To better serve PV manufacturers throughout the world, UL continues to grow its global network of testing and certification systems. In 2008, UL opened a new PV Center of Excellence in Suzhou, China, as well as one in Frankfurt, Germany, in early 2010. Facilities in Ise, Japan, and Bangalore, India, are slated to open later this year.

UL's PV testing facilities test product samples for fire resistance, weather damage, reliability and other specific parameters. The services available at UL's PV testing facilities allow for global conformity assessment according to UL, the International Electrotechnical Commission (IEC) and European standards certification requirements, including testing against UL 1703; UL 61730, which is based on IEC 61730, "Photovoltaic (PV) module safety qualification," and currently being developed; IEC 61215, "Crystalline Silicon Terrestrial Photovoltaic (PV) Modules—Design Qualification and Type Approval"; IEC 61646, "Thin-film terrestrial photovoltaic (PV) modules—Design qualification and type approval"; and IEC 61730. Testing also is available for other related purposes to serve manufacturers through their product development processes, as well as for PV system installers and designers.

Installer certification

To help improve the safety and performance of PV systems through a more professionally qualified work ­force, UL University offers a training and certification program for licensed electricians who will be tasked with the installation of residential and/or commercial PV systems. The new training program is a cooperation of industry stakeholders, organizations and professional associations, including the International Brotherhood of Electrical Workers, International Association of Electrical Inspectors and National Electrical Contractors Association.

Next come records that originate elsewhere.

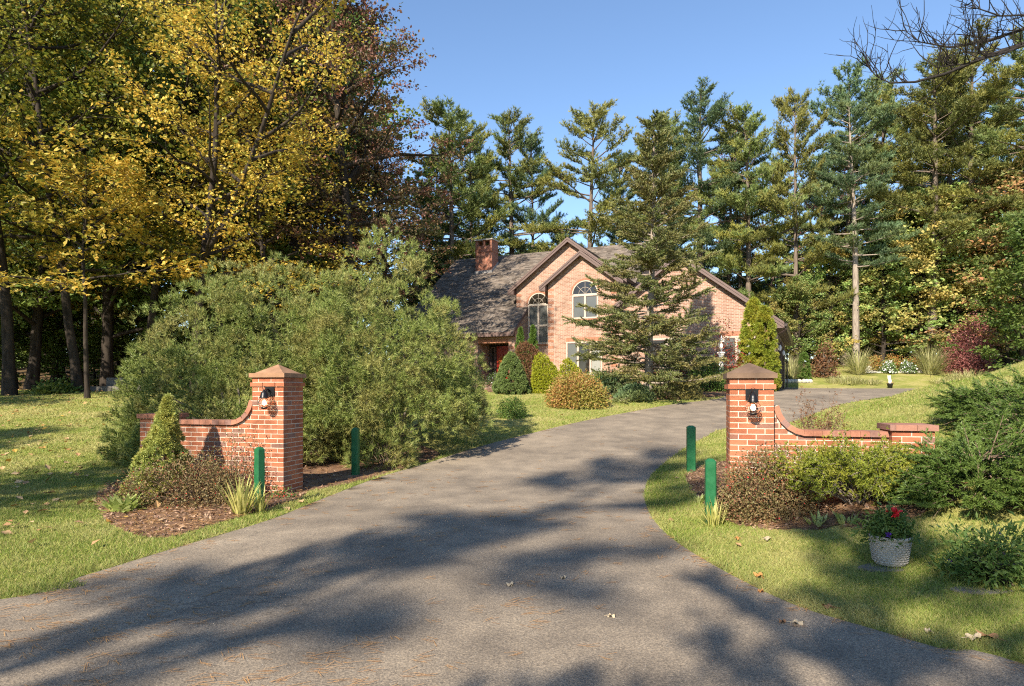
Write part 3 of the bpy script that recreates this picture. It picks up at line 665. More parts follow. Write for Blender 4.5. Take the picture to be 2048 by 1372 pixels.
# green posts
def bollard(px, py, Z, ztop, wd, rz, label):
    x, y = (px-CX)/FPX*Z, Z; zb = Tz(x, y); o = empty('bollard', (x, y, zb), R(rz), label, 'bollard', 'green posts along the drive edge'); h = hz(ztop, Z) - zb; a = wd/2; c = .012
    m = MB(); oc = [(-a+c,-a),(a-c,-a),(a,-a+c),(a,a-c),(a-c,a),(-a+c,a),(-a,a-c),(-a,-a+c)]
    m.extrude([(p[0], p[1], -.1) for p in oc], (0, 0, h+.1-.028)); m.build('post', M['green_paint'], o)
    t = MB(); s = .45; b0 = [(p[0], p[1], h-.0275) for p in oc]; b1 = [(p[0]*s, p[1]*s, h) for p in oc]
    t.add(b0 + b1, [tuple(range(8,16)), tuple(range(7,-1,-1))] + [(i, (i+1)%8, 8+(i+1)%8, 8+i) for i in range(8)]); t.build('top', M['green_paint'], o)
bollard(519, 0, 8.35, 894, .103, -40, 'dark green square post in front of the brick pillar, beside pale sword leaves')
bollard(711, 0, 10.9, 855, .112, -10, 'green square post under the edge of the big spreading pine')
bollard(1421, 0, 7.35, 917, .116, -8, 'green square post nearest the berry bush, dry grass at its foot')
bollard(1382, 0, 11.2, 851, .145, -8, 'green square post standing in grass at the bend of the drive')
# ------------------------------------------------------------------ the brick house
hzb = Tz(11.0, 27.4) - .02
HOUSE = empty('brick_house', (HO[0], HO[1], hzb), HA, 'brick house with steep brown gables, arched windows and a tall chimney', 'house')
def hpart(mb, name, mat, parent=None, **kw): o = mb.build(name, M[mat], parent or HOUSE); return tag(o, **kw) if kw else o
SL = .755
def wall_prism(poly, d0, d1):            # poly in (s, z), pushed from d0 to d1
    return MB().extrude([(s, d0, z) for s, z in poly], (0, d1-d0, 0))
# gable bays
G1, G2, GG = (-10.30, 8.00), (-9.40, 7.10), (-4.03, 6.12)       # ridge (s, z) of the two bays and the garage
def gz(g, s): return g[1] - SL*abs(s - g[0])
hpart(wall_prism([(-13.4,-.4),(-13.4,gz(G1,-13.4)),G1,(-7.5,gz(G1,-7.5)),(-7.5,-.4)], 2.8, 6.4), 'wall', 'house_brick')
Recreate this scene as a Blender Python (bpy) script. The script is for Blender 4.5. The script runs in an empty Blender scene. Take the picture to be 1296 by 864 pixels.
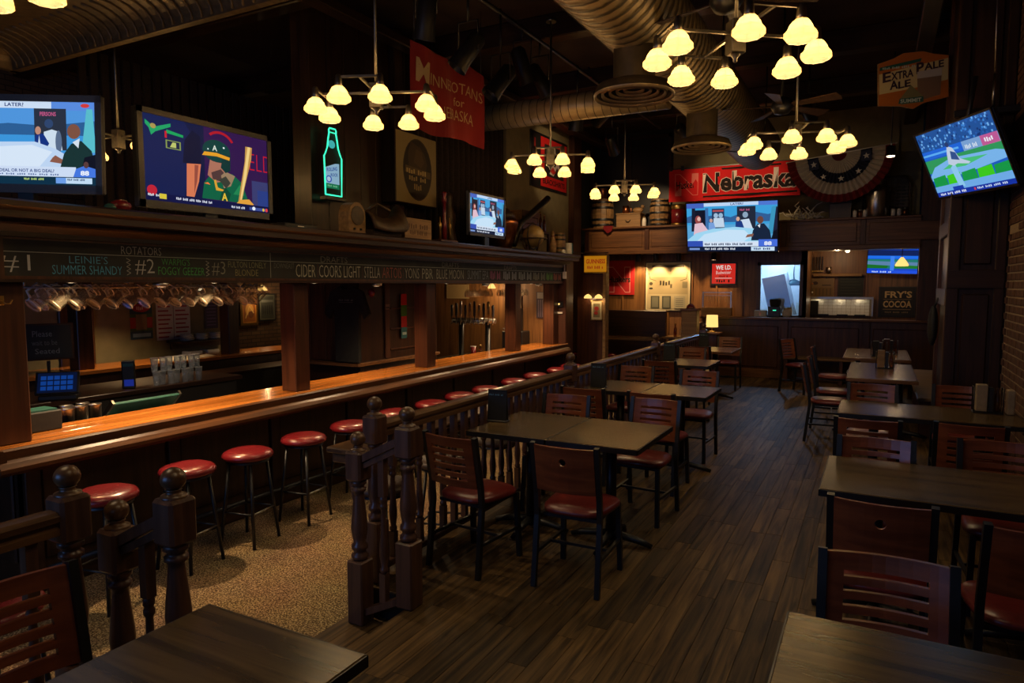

UL University's PV system installer course strives to mitigate unsafe PV installations, which can cause fire, shock and mechanical hazards and may significantly reduce installed products' lifespans. During the five-day course, students gain hands-on skills in constructing a PV array, installing wiring and equipment, and conducting tests and studying safety regulations in the field. Multiple types of roof-mounted PV installations are addressed, and students spend a majority of their training installing live systems, including system hardware.

By the end of 2010, UL University expects to certify 100 people. And during its first full year, UL University expects to train more than 1,000 electricians and other industry personnel.

An ongoing challenge

The biggest challenge the U.S. solar market faces to achieve wider acceptance is the need to reduce the price of PV systems, a hurdle likely to be cleared through the increased scale of production and distribution of solar energy technology.

State and federal incentive programs combined with greatly reduced energy bills and the public's environmental conscience likely will encourage more homeowners and businesses to convert to solar energy in the years ahead. As the solar market continues to expand, competition and product innovation should reduce PV technology costs.

As the global PV industry grows and embraces new technologies, safety and certification standards likewise must keep pace. UL plans to continue to play a role in establishing such standards and helping manufacturers meet those standards quickly and effectively.

Jeffrey Smidt is vice president and general manager of the Global Energy Business at Underwriters Laboratories Inc., Northbrook, Ill.